I get asked from time to time what makes Amazon such a successful company. The answer to that question, I think, is that we have a culture-heavy company built around our Leadership Principles. These principles are not just for show. They inform how we want to operate and make decisions in every meeting we attend, every document we write and read, and every plan we put together.
In our Invent and Simplify Leadership Principle, there’s an idea I really like: “As we do new things, we accept that we may be misunderstood for long periods of time.” It means that we’re comfortable taking the long-term view to building products or services to make our customers’ lives better, even if some people don’t understand why we’re doing it.
I’ve seen this happen time and time again, and sometimes I’ve even been on the other side of not understanding. When we launched Amazon Prime in 2005—the same year I joined Amazon—I remember balking at the idea that customers were going to spend $79 a year for free, two-day shipping on millions of items. I wasn’t alone in my skepticism—analysts thought it would bankrupt us. Today, Amazon has more than 200 million paid Prime members around the world, and we made fast, free delivery the norm. And, as an avid Prime member myself, I can tell you that Prime—and especially the tens of millions of products available with same-day or next-day delivery—makes my family’s life easier every day.
Adding independent sellers to our online store is another great example of being misunderstood. In 1999, we built an auction functionality for independent sellers, but our customers didn’t use it. On our second try, we launched something called “zShops,” which let sellers open dedicated “storefronts” inside Amazon. It was like a virtual mall with Amazon Retail as the anchor store. But customers preferred the Amazon Retail store and didn’t visit the other storefronts. On our third try, we finally cracked the code when we welcomed sellers—many of whom are small and medium-sized businesses—directly into our Amazon Store and onto our Amazon detail pages, competing with our first-party retail products. There were plenty of people who thought inviting that level of competition in our store was a terrible idea (including people on our Retail team!). But customers loved the additional selection, and the competition drove even lower prices and greater value. Today, it’s impossible to imagine an Amazon customer experience without our millions of sellers.
Launching Amazon Prime and independent sellers on Amazon were big bets that a lot of people didn’t understand at first. It’s the same thinking that we’re bringing to one of our latest big ideas, one that I’m incredibly excited about: Buy with Prime.

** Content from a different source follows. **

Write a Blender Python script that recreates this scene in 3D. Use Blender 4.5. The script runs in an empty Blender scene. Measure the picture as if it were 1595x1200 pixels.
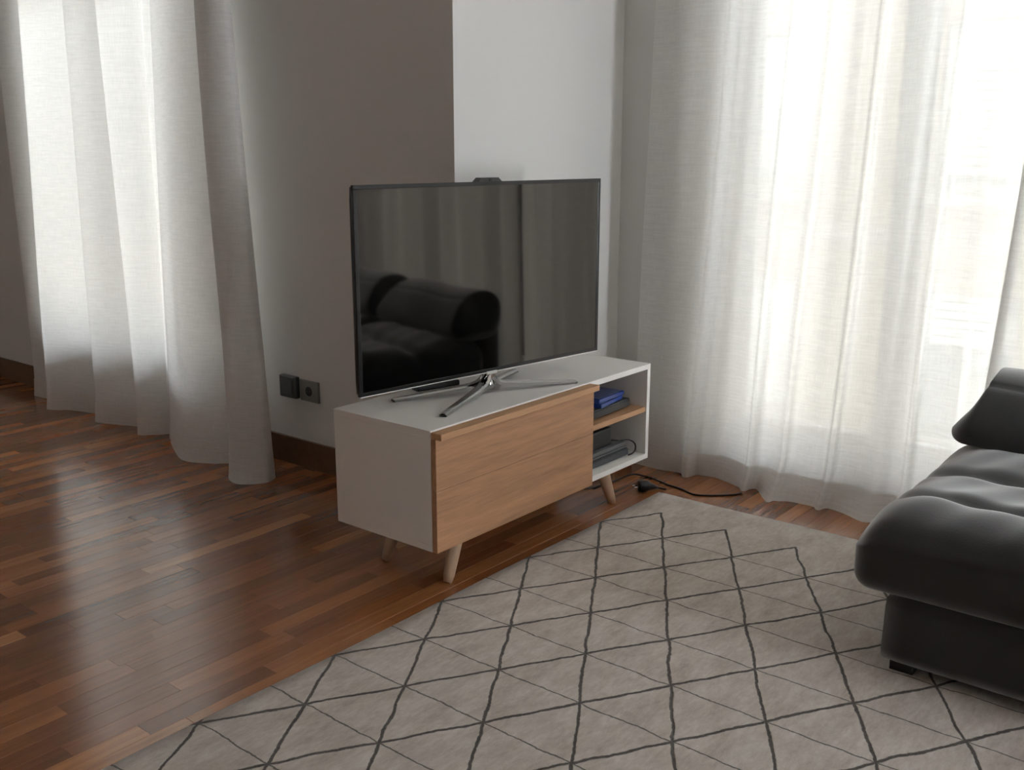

Put simply, Buy with Prime allows brands—big and small—to offer fast, free delivery to Prime members on their own websites, powered by the same fulfillment network behind Amazon. We know that brands are busy. They’re running their businesses, making and ordering products, advertising—the list goes on. Buy with Prime handles what Amazon already does so well—payment processing, product storage, packing, delivery, and returns—all through our vast fulfillment network. We know from Amazon that customers buy more when they can get free One-Day and Two-Day Prime delivery. We are betting Buy with Prime will increase sales on the brands’ own websites, as well. It’s still very much in its early days, but I’m excited by the results we’re seeing so far, which show an average 25% conversion rate uplift on websites that use Buy with Prime.
We’re back to being misunderstood. Buy with Prime is making a lot of people scratch their heads. When I tell people about the program, a typical response is, “Are you sure you want Prime members shopping off of Amazon?” We are. Even though Buy with Prime might draw customers to other brands’ websites instead of Amazon, we think it’s the right thing to do for customers. If customers use Buy with Prime on another website, they’re still benefitting from their Prime membership, which at the end of the day is making their lives better and easier. I look forward to the day that Prime members will see Buy with Prime buttons across the internet—and be able to enjoy fast free delivery whether they shop on or off Amazon. Those will be happy Prime members. And happy Prime members will be loyal Prime members.
Product images of items customers can purchase through Buy with Prime.
As a customer, I love using Buy with Prime. Last week, I visited the online retailer Pet MD and bought Riley’s Beef Collagen Stick treats for my dog, Felix, at 9 p.m., using Buy with Prime. We were both amazed and delighted when it arrived at 1:24 p.m. the very next day. To share the love, ahead of this Prime Day, I’m excited that for the first time ever, merchants across a variety of popular categories (including tech, wellness, and pets, to name a few) are offering Prime Day deals on their own websites, including sauces from Carbone; equipment from Pickleball Central; and cameras, routers, and doorbells from Wyze. I’m also counting on being misunderstood for this one. Encouraging customers to check out deals at stores beyond Amazon is going to feel funny to some, but if it’s good for customers—and we’re convinced it is—then it’s the right thing to do.